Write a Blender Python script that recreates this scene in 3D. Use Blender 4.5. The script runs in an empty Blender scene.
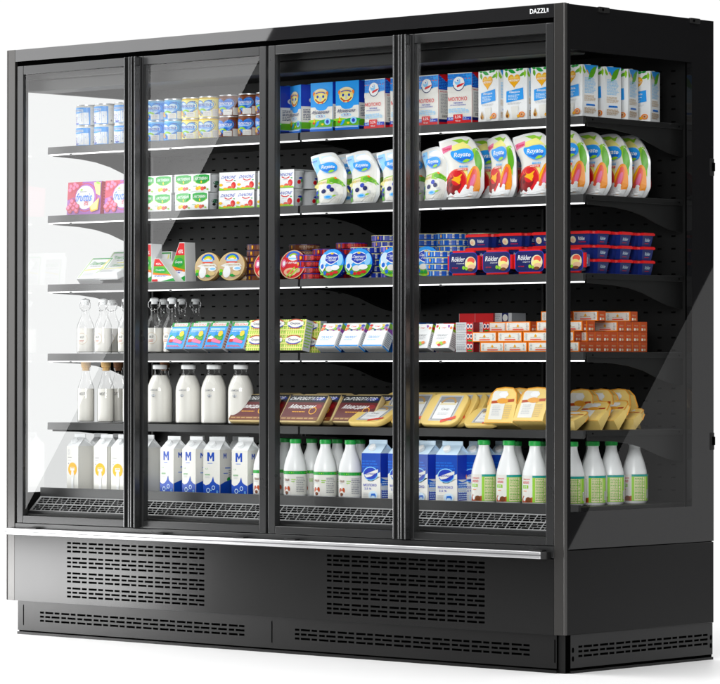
import bpy, bmesh, math, random
from mathutils import Vector, Matrix
random.seed(7)
SC = bpy.context.scene
COL = SC.collection
R = math.radians

# ------------------------------------------------------------------ camera
CX, CY, CZ, YAW, PIT, ROLL, FPX = 8.00497514, -8.45270906, 0.927888331, -0.731898355, 6.96461598e-03, 3.94710526e-04, 3581.00411
Fv = Vector((math.cos(PIT)*math.sin(YAW), math.cos(PIT)*math.cos(YAW), math.sin(PIT)))
Rv = Vector((math.cos(YAW), -math.sin(YAW), 0)); Uv = Rv.cross(Fv)
R2 = Rv*math.cos(ROLL)+Uv*math.sin(ROLL); U2 = -Rv*math.sin(ROLL)+Uv*math.cos(ROLL)
cam = bpy.data.objects.new('camera', bpy.data.cameras.new('camera')); COL.objects.link(cam)
cam.matrix_world = Matrix(((R2.x, U2.x, -Fv.x, CX), (R2.y, U2.y, -Fv.y, CY), (R2.z, U2.z, -Fv.z, CZ), (0, 0, 0, 1)))
cam.data.sensor_width = 36; cam.data.lens = FPX*36/720; cam.data.clip_end = 500; cam.data.clip_start = .1
SC.camera = cam
def gx(u, y):
    "x of the point on the plane Y=y seen in column u of the 720 px wide photograph"
    d = Fv+R2*((u-360)/FPX); return CX+d.x*(y-CY)/d.y
def gy(u, x):
    d = Fv+R2*((u-360)/FPX); return CY+d.y*(x-CX)/d.x

# ------------------------------------------------------------------ studio world
W = bpy.data.worlds.new('World'); SC.world = W; W.use_nodes = True
nt = W.node_tree; nd = nt.nodes; lk = nt.links; nd.clear()
tc = nd.new('ShaderNodeTexCoord'); dp = nd.new('ShaderNodeVectorMath'); dp.operation = 'DOT_PRODUCT'
dp.inputs[1].default_value = (Fv.x, Fv.y, 0)
mr = nd.new('ShaderNodeMapRange'); mr.inputs['From Min'].default_value = .45; mr.inputs['From Max'].default_value = .85
mr.inputs['To Min'].default_value = .012; mr.inputs['To Max'].default_value = 1.02
bg = nd.new('ShaderNodeBackground'); wo = nd.new('ShaderNodeOutputWorld')
lk.new(tc.outputs['Generated'], dp.inputs[0]); lk.new(dp.outputs['Value'], mr.inputs['Value'])
lk.new(mr.outputs[0], bg.inputs['Strength']); bg.inputs['Color'].default_value = (1, 1, 1, 1); lk.new(bg.outputs[0], wo.inputs[0])

def area(name, loc, target, sx, sy, radiance, col=(1, 1, 1), up=None):
    l = bpy.data.lights.new(name, 'AREA'); l.shape = 'RECTANGLE'; l.size = sx; l.size_y = sy; l.color = col
    l.energy = radiance*sx*sy*math.pi
    o = bpy.data.objects.new(name, l); COL.objects.link(o)
    z = (Vector(loc)-Vector(target)).normalized()
    y = (Vector(up) if up else Vector((0, 0, 1))); y = (y-z*y.dot(z)).normalized(); x = y.cross(z)
    o.matrix_world = Matrix(((x.x, y.x, z.x, loc[0]), (x.y, y.y, z.y, loc[1]), (x.z, y.z, z.z, loc[2]), (0, 0, 0, 1)))
    return o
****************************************
- INSTRUCTIONS FOR THE TASK
Exclude the pictures. Write out the remaining data exactly.

- RESPONSE TO THE EXERCISE
Write a Blender Python script that recreates this scene in 3D. Use Blender 4.5. The script runs in an empty Blender scene.
import bpy, bmesh, math, random
from mathutils import Vector, Matrix
random.seed(7)
SC = bpy.context.scene
COL = SC.collection
R = math.radians

# ------------------------------------------------------------------ camera
CX, CY, CZ, YAW, PIT, ROLL, FPX = 8.00497514, -8.45270906, 0.927888331, -0.731898355, 6.96461598e-03, 3.94710526e-04, 3581.00411
Fv = Vector((math.cos(PIT)*math.sin(YAW), math.cos(PIT)*math.cos(YAW), math.sin(PIT)))
Rv = Vector((math.cos(YAW), -math.sin(YAW), 0)); Uv = Rv.cross(Fv)
R2 = Rv*math.cos(ROLL)+Uv*math.sin(ROLL); U2 = -Rv*math.sin(ROLL)+Uv*math.cos(ROLL)
cam = bpy.data.objects.new('camera', bpy.data.cameras.new('camera')); COL.objects.link(cam)
cam.matrix_world = Matrix(((R2.x, U2.x, -Fv.x, CX), (R2.y, U2.y, -Fv.y, CY), (R2.z, U2.z, -Fv.z, CZ), (0, 0, 0, 1)))
cam.data.sensor_width = 36; cam.data.lens = FPX*36/720; cam.data.clip_end = 500; cam.data.clip_start = .1
SC.camera = cam
def gx(u, y):
    "x of the point on the plane Y=y seen in column u of the 720 px wide photograph"
    d = Fv+R2*((u-360)/FPX); return CX+d.x*(y-CY)/d.y
def gy(u, x):
    d = Fv+R2*((u-360)/FPX); return CY+d.y*(x-CX)/d.x

# ------------------------------------------------------------------ studio world
W = bpy.data.worlds.new('World'); SC.world = W; W.use_nodes = True
nt = W.node_tree; nd = nt.nodes; lk = nt.links; nd.clear()
tc = nd.new('ShaderNodeTexCoord'); dp = nd.new('ShaderNodeVectorMath'); dp.operation = 'DOT_PRODUCT'
dp.inputs[1].default_value = (Fv.x, Fv.y, 0)
mr = nd.new('ShaderNodeMapRange'); mr.inputs['From Min'].default_value = .45; mr.inputs['From Max'].default_value = .85
mr.inputs['To Min'].default_value = .012; mr.inputs['To Max'].default_value = 1.02
bg = nd.new('ShaderNodeBackground'); wo = nd.new('ShaderNodeOutputWorld')
lk.new(tc.outputs['Generated'], dp.inputs[0]); lk.new(dp.outputs['Value'], mr.inputs['Value'])
lk.new(mr.outputs[0], bg.inputs['Strength']); bg.inputs['Color'].default_value = (1, 1, 1, 1); lk.new(bg.outputs[0], wo.inputs[0])

def area(name, loc, target, sx, sy, radiance, col=(1, 1, 1), up=None):
    l = bpy.data.lights.new(name, 'AREA'); l.shape = 'RECTANGLE'; l.size = sx; l.size_y = sy; l.color = col
    l.energy = radiance*sx*sy*math.pi
    o = bpy.data.objects.new(name, l); COL.objects.link(o)
    z = (Vector(loc)-Vector(target)).normalized()
    y = (Vector(up) if up else Vector((0, 0, 1))); y = (y-z*y.dot(z)).normalized(); x = y.cross(z)
    o.matrix_world = Matrix(((x.x, y.x, z.x, loc[0]), (x.y, y.y, z.y, loc[1]), (x.z, y.z, z.z, loc[2]), (0, 0, 0, 1)))
    return o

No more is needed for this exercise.